Be A Better Agent

TIPS FOR PRICING A HOME

Posted on 12/21/2021 by Greg Eckler

Pricing a home might be considered one of our primary duties as a real estate agent. Here are some examples of when pricing is important and how to prep for each step:  

CLIENTS

This is the most obvious on the list. Clients rely on us to look at a home and determine a price for marketing, or determine if a listed price is too high, too low or just right.  

  • Buyers
    • When determining the best offer price for a home, we start with someone else’s opinion (the seller) and see if we are able to gather enough information to agree or disagree and convey that information to our buyers who will decide on the best offer price. When presenting an offer, if we can explain our price and back it up with data, we have a better chance of being heard and understood as the negotiations progress.  
  • Sellers
    • Determining the best price for a seller can be a little harder. In this scenario, we aren’t reacting to someone else’s price. We are looking at sales history to come up with a price that others will react to. The more we can support our price, the more information we can present to a buyer’s agent to help guide them in making an offer that the seller will accept.  

CO-OP AGENTS

The first step in negotiation is to let other agents know there was valid logic to determining the price. The goal here is to provide information in a way that convinces the other agent we are correct, and we can get them on board with our price so their client can also get on board with accepting our price.

APPRAISERS

There are several factors that go into communication with an appraiser. The following are recommendations for helping to improve that communication so the closing goes smoother for your client:  

  • Help the Appraiser
    • This is simple. Appraisers have a big job and their paychecks seem to get smaller every year. Providing comparable properties and support for our price is just helping them do their job and a great way to partner with other professionals in our industry.
  • Be Realistic
    • If we made it far enough to have an appraisal, then we have a contract, and are most likely past inspection. When presenting information to an appraiser, give them realistic information. They are not dumb and can see past those “stretch” homes that could easily justify our price. Give them some comps that are similar in price, but also give them comps that are higher but need to be adjusted down as well as comps that are lower and need to be adjusted up to properly match the subject property.  
  • Implied Potential of a Dispute
    • When the appraiser is asked to value a property, there has typically been a buyer, seller and in most cases 2 agents all agreeing to a price. When you send comparable data to an appraiser, you’ll want them to see the effort you’ve taken, and the intelligence you have put into the process in combination with the other agent and buyer/seller.
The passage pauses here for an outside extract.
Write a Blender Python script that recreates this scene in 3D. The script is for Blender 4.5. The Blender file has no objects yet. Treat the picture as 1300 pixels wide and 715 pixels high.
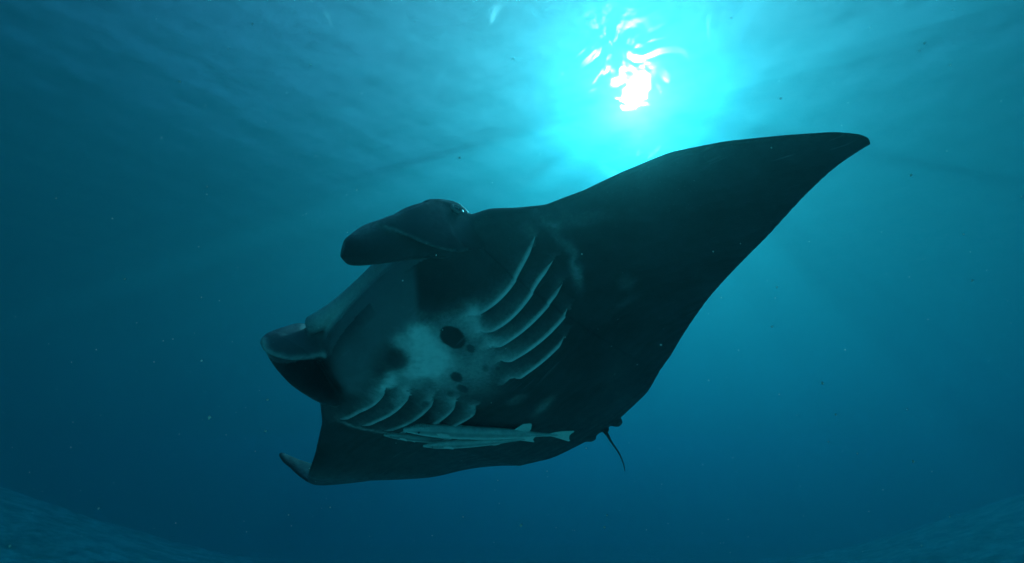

In the most subtle way, you’ll want the appraiser to realize if they come in low on the value, they will be getting pushback. This implied “potential” of a dispute will hopefully be enough for them to 2nd guess any attempt to submit an appraisal below the contract price. This is never stated or even implied, you’re just hoping they make the connection between your efforts and your price, and thus see things your way.

Taking the above steps has been a proven method for reducing the risk of an appraisal coming in below the contract price for agents at CHR. In the end, our job is to provide an expert opinion and be able to communicate that opinion with others. The more skilled we are in this process, the more successful we will be.